Naw. Not really, but I have had a chunk of time off this week in an attempt to go solo in the UK. It's also quite hot and pretty humid so that fits the Texas thing too. I flew on Tuesday and Wednesday with the plan to fly Thursday and Friday (more of that later). I was also planning to knuckle down take the Air Law and the Human Factors exams.

So Tuesday was in Alpha-November (Ah! knots!). Runway 25 in use, wind between nothing and 10kts gusts. I had an average lesson - some rough landings and some okay ones. I'm just warming up I think to myself, things like remembering that the air speed indicator is in knots, so landing at 80 is FAR TOO FAST. It was a lovely warm still/gusty day with lots of thermals and air movement from the heat.

Wednesday was much better from a flying point of view. We started again in Alpha-November. Steve started her (she has electrical problems and there's a real knack to getting her going) but we got as far as power checks to discover she was running really rough on one magneto. Some high exhaust temperature running to clear the spark plugs proved futile so we trundled back to swap over to Tango-Echo. The flying went well and Steve was talking about Solo - until I mentioned I hadn't sat the exams. Even Jamie in the tower 'knew' I was going to go. Shame. Anyway that day I sat the Air Law exam and passed (82%).

The next stage of my plan was to spend the evening and most of the next day studying Human Factors and take that exam before my Thursday lesson. And so it was. 95% on that one - all ready for my solo. The weather was good, clouds at 2000 feet or so, the odd gust of wind - nothing serious. Alpha-November had an engineer just finishing work on her as I arrived and Tango-Echo was sitting there so all looked good.

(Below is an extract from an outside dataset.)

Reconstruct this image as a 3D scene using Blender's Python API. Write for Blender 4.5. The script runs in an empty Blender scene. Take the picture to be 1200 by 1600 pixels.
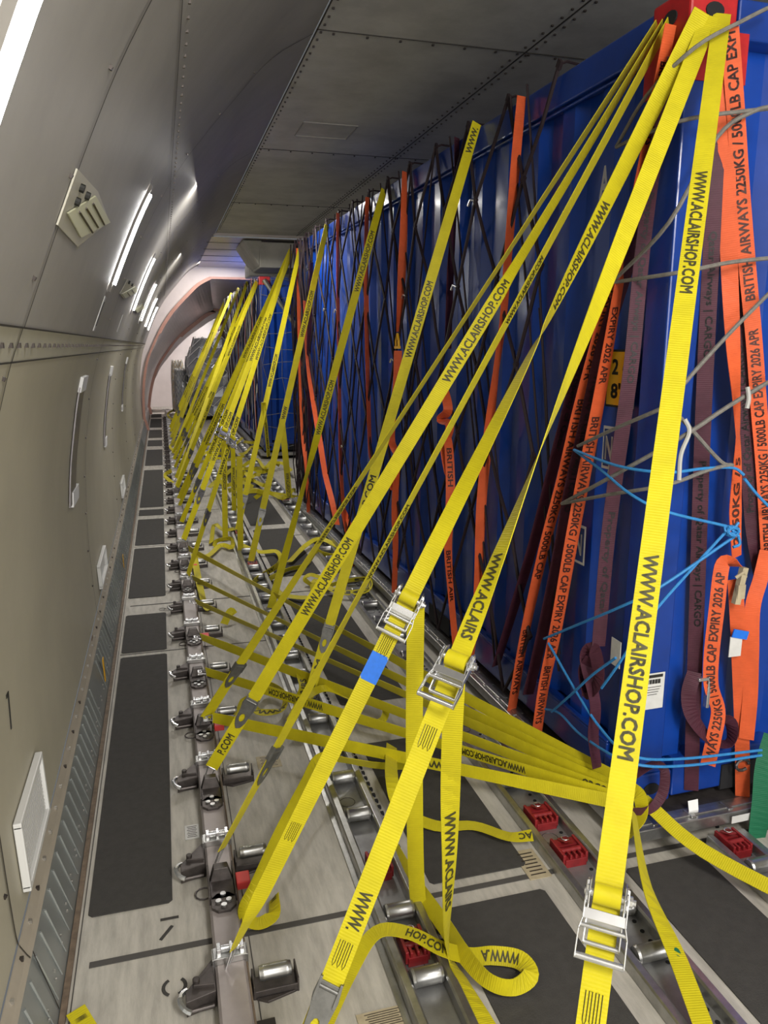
import bpy, bmesh, math, random
from mathutils import Vector, Matrix, noise
random.seed(7)
V = Vector
C = bpy.context.scene.collection
sc = bpy.context.scene

# ------------------------------------------------------------------ camera
FPX = 1200.0
PITCH = math.atan(260/1200.0)
YAW = math.atan(350/math.hypot(1200, 260))
FW = V((math.sin(YAW)*math.cos(PITCH), math.cos(YAW)*math.cos(PITCH), -math.sin(PITCH)))
RT = V((math.cos(YAW), -math.sin(YAW), 0))
UP = RT.cross(FW)
CAM = V((0, 0, 1.75))
cd = bpy.data.cameras.new('camera')
cd.sensor_fit = 'VERTICAL'; cd.sensor_height = 36; cd.lens = 27; cd.clip_start = 0.02; cd.clip_end = 200
cam = bpy.data.objects.new('camera', cd); C.objects.link(cam)
M = Matrix((RT, UP, -FW)).transposed().to_4x4(); M.translation = CAM
cam.matrix_world = M
sc.camera = cam
sc.view_settings.view_transform = 'Standard'; sc.view_settings.look = 'None'
sc.view_settings.gamma = 1; sc.view_settings.use_curve_mapping = False
sc.view_settings.exposure = 0.0
# ------------------------------------------------------------------ world and lights
w = bpy.data.worlds.new('world'); sc.world = w; w.use_nodes = True
w.node_tree.nodes['Background'].inputs[0].default_value = (0.9, 0.95, 1, 1)
w.node_tree.nodes['Background'].inputs[1].default_value = 0.15
def area(name, loc, target, sx, sy, power, col=(1, .96, .9)):
    l = bpy.data.lights.new(name, 'AREA'); l.shape = 'RECTANGLE'; l.size = sx; l.size_y = sy
    l.energy = power; l.color = col
    o = bpy.data.objects.new(name, l); C.objects.link(o); o.location = loc
    o.rotation_euler = (V(target)-V(loc)).to_track_quat('-Z', 'Y').to_euler()
    return o
LIGHT_Y = [1.08+2.62*k for k in range(-2, 9)]
STRIP = 24.0            # emission of the wall light tubes
area('overhead_fill', (0.9, -0.9, 3.2), (0.7, 1.8, 0), .5, 1.6, 168)  # added fill from above, just behind the camera
area('rear_fill', (1.6, -2.7, 1.45), (1.6, 4, 1.5), 3.2, 2.4, 130, (1, .98, .95))  # added broad fill lifting ceiling, walls and container end; no door stands here
area('overhead_fill', (0.45, 6.2, 2.9), (0.6, 6.4, 0), .12, 2.4, 80)  # added fill over the aisle, without a fixture
area('overhead_fill', (0.45, 10.6, 2.9), (0.6, 10.8, 0), .12, 2.4, 75)  # same added fill, farther down the aisle
area('nose_fill', (1.6, 15.7, 3.31), (1.5, 15.8, 0), .12, 2.2, 130, (1, .93, .88))  # added to brighten the nose section, in place of its wall lights
area('nose_fill', (.75, 18.6, 2.75), (1.6, 19.5, .5), .10, 1.6, 190, (1, .97, .95))  # added fill for the tapering nose walls and wrapped freight
area('nose_fill', (1.4, 22.0, 2.45), (1.4, 22.6, 0), .2, 1.0, 190, (1, .95, .93))  # added fill for the end wall of the nose

# ------------------------------------------------------------------ pixel to place helpers
def ray(px, py): return FW + RT*((px-600)/FPX) - UP*((py-800)/FPX)
def onX(px, py, x): r = ray(px, py); return CAM + r*(x/r.x)
def onY(px, py, y): r = ray(px, py); return CAM + r*(y/r.y)
def onZ(px, py, z=0.0): r = ray(px, py); return CAM + r*((z-CAM.z)/r.z)
def proj(p):
    v = V(p)-CAM; d = v.dot(FW); return (600+FPX*v.dot(RT)/d, 800-FPX*v.dot(UP)/d)
CY = 0.0235             # the near container stands slightly askew
C1 = V((1.54, 2.15, .12))
CN = V((math.cos(CY), math.sin(CY), 0)); CD = V((-math.sin(CY), math.cos(CY), 0))
def side(px, py, off=.02):
    r = ray(px, py); return CAM + r*(((C1-CN*off-CAM).dot(CN))/r.dot(CN))
def endf(px, py, off=.02):
    r = ray(px, py); return CAM + r*(((C1-CD*off-CAM).dot(CD))/r.dot(CD))

# ------------------------------------------------------------------ materials
def mat(name, col, rough=.5, metal=0, var=0, scale=8, bump=0, bscale=60, col2=None, coat=0, stretch=None, emit=0):
    m = bpy.data.materials.new(name); m.use_nodes = True
    nt = m.node_tree; b = nt.nodes['Principled BSDF']
    b.inputs['Base Color'].default_value = (*col, 1); b.inputs['Roughness'].default_value = rough
    b.inputs['Metallic'].default_value = metal
    if coat: b.inputs['Coat Weight'].default_value = coat; b.inputs['Coat Roughness'].default_value = .12
    if emit:
        b.inputs['Emission Color'].default_value = (*col, 1); b.inputs['Emission Strength'].default_value = emit
    tc = nt.nodes.new('ShaderNodeTexCoord'); mp = nt.nodes.new('ShaderNodeMapping')
    nt.links.new(tc.outputs['Object'], mp.inputs[0])
    if stretch: mp.inputs['Scale'].default_value = stretch
    if var or col2:
        n = nt.nodes.new('ShaderNodeTexNoise'); n.inputs['Scale'].default_value = scale; n.inputs['Detail'].default_value = 6
        n.inputs['Roughness'].default_value = .65
        nt.links.new(mp.outputs[0], n.inputs[0])
        cr = nt.nodes.new('ShaderNodeValToRGB'); nt.links.new(n.outputs[0], cr.inputs[0])
        c2 = col2 or tuple(c*(1-var) for c in col)
        cr.color_ramp.elements[0].position = .35; cr.color_ramp.elements[1].position = .62
        cr.color_ramp.elements[0].color = (*c2, 1); cr.color_ramp.elements[1].color = (*col, 1)
        nt.links.new(cr.outputs[0], b.inputs['Base Color'])
    if bump:
        n2 = nt.nodes.new('ShaderNodeTexNoise'); n2.inputs['Scale'].default_value = bscale; n2.inputs['Detail'].default_value = 3
        nt.links.new(mp.outputs[0], n2.inputs[0])
        bp = nt.nodes.new('ShaderNodeBump'); bp.inputs['Strength'].default_value = bump; bp.inputs['Distance'].default_value = .004
        nt.links.new(n2.outputs[0], bp.inputs['Height']); nt.links.new(bp.outputs[0], b.inputs['Normal'])
    return m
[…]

The booking before mine, Brian, was about to take Alpha-November so that left Tango-Echo for me. However as has happened they couldn't start her, so he took Tango-Echo. I watched from the cafe as he taxied out and then did some very odd manoeuvres on the apron by the power check. He then taxied back to the RedAir apron. It turns out the left brake wasn't working very well.  Even worse he worked for the AAIB and signed the aircraft U/S in the tech log. It's only a suspected hydraulic seal, but it needs an engineer and won't be fixed until tomorrow. I thought I was done for the day, but Steve had put Alpha-November's battery on charge in the mean-time so we gave that a whirl. But she wouldn't start. Sigh. So that was it. Steve ran though my exam results with me and I was off home for a beer. Here's Steve fitting the 'charged' battery followed by the offending item. To be fair Alpha-November has had a long standing problem caused by having aluminium wiring rather than copper which causes her to discard batteries once they're down to 90% capacity. Any chance we could get this fixed perhaps Islam? I figure between me and the AAIB man they lost 3 hours flying revenue this afternoon alone. I'm thinking of writing a letter - that's how I feel.